Jawaban dari hadits ini adalah bahwa kalimat “khimar” tidaklah cuma di pakai untuk sesuatu yang menutupi kepala saja, tetapi juga bermakna sesuatu yang menutupi aurot, dalil dalam hal ini adalah perkataan ‘Aisyah rodhiyallohu ‘anha:
” فَخَمَّرْتُ وَجْهِي بِجِلْبَابِي”
“Aku tutupi wajahku dengan jilbabku” [HR. Al Bukhory dan Muslim].

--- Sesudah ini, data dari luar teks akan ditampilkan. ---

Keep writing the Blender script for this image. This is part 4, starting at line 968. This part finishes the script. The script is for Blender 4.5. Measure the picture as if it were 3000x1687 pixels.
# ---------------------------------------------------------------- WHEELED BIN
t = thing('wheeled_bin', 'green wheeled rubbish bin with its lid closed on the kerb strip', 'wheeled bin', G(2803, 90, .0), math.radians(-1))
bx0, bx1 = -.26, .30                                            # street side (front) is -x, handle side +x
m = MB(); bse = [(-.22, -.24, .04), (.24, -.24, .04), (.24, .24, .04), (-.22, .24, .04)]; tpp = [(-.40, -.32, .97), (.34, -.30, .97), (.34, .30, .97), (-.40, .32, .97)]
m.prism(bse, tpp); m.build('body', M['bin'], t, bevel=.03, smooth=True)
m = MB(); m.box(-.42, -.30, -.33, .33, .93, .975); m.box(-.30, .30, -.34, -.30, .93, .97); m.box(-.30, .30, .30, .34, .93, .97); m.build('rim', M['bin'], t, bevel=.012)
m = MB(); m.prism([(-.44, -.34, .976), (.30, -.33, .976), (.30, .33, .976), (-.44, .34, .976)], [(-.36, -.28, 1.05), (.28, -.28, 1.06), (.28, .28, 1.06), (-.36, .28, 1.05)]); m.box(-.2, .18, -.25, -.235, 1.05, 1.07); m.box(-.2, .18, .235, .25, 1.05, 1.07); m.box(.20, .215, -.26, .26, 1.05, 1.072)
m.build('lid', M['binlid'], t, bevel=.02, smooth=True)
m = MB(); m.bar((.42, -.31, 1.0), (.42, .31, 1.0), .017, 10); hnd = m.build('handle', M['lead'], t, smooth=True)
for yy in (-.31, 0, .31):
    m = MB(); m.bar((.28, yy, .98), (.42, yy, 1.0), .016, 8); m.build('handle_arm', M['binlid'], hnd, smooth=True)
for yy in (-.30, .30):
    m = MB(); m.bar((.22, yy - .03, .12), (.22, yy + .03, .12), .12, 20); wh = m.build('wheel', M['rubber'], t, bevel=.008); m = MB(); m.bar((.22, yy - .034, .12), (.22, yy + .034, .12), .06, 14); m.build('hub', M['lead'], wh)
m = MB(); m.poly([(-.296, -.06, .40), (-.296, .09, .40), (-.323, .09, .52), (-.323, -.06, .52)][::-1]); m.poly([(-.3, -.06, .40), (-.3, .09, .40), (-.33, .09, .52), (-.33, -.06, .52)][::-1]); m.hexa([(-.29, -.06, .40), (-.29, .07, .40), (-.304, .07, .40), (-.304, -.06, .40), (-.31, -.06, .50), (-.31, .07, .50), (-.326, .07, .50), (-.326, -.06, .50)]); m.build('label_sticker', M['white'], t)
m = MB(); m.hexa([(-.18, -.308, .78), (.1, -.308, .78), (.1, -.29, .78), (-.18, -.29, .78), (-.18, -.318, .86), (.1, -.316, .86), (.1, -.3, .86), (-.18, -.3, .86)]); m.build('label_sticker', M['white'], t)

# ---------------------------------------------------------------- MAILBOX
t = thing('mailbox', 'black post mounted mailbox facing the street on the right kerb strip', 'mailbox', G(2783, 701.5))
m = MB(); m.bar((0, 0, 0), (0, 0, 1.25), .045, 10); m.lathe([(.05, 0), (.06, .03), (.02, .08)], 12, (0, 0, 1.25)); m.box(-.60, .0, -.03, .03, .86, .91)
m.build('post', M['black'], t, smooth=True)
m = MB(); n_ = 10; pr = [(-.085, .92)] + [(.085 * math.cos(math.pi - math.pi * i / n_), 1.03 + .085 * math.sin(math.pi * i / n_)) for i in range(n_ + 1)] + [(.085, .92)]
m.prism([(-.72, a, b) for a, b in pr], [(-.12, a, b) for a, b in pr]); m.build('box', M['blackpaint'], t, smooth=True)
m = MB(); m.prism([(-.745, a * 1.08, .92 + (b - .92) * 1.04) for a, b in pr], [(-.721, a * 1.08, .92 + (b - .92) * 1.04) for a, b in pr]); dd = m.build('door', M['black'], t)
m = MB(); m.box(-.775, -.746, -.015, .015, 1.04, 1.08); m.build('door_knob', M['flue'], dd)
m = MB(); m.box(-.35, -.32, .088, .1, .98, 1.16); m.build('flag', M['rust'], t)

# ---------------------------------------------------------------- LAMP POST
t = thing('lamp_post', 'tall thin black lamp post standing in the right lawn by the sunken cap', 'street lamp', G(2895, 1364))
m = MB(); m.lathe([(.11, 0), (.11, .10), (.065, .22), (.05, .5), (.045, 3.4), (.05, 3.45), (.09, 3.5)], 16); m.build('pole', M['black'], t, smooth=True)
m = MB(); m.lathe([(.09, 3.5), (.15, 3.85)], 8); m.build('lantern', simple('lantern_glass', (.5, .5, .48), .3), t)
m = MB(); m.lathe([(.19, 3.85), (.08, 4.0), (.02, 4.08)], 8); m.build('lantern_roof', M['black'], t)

KESIMPULAN; Melihat dari dalil-dalil dari kedua pendapat di atas, maka kita melihat dalil-dalil pendapat pertama tentang aurot wanita adalah seluruh tubuhnya, termasuk di dalamnya wajah dan kedua telapak tangannya lebih kuat dan lebih jelas pendalilannya daripada dalil-dalil yang dipakai oleh pendapat kedua yang mengecualikan wajah dan telapak tangan. Sehingga kita simpulkan dari pembahasan ini, pendapat pertama adalah pendapat yang kuat dan terpilih.Wallohu a’lam. Semoga apa yang kami tuliskan disini memberikan banyak faedah yang berharga dan bermanfaat bagi kaum muslimin secara umum, dan bagi kaum muslimah secara khusus. Wallohu a’lam bishowab wal muwaffiq ilaihi.
CATATAN: Pembahasan ini kami nukil dari fawaid yang diajarkan oleh Syekhuna Abdurohman Al ‘Adeny hafidzohullohu ta’ala dalam pelajaran Syarh Ad Durory karya Al Imam Asy Syaukany rohimahulloh.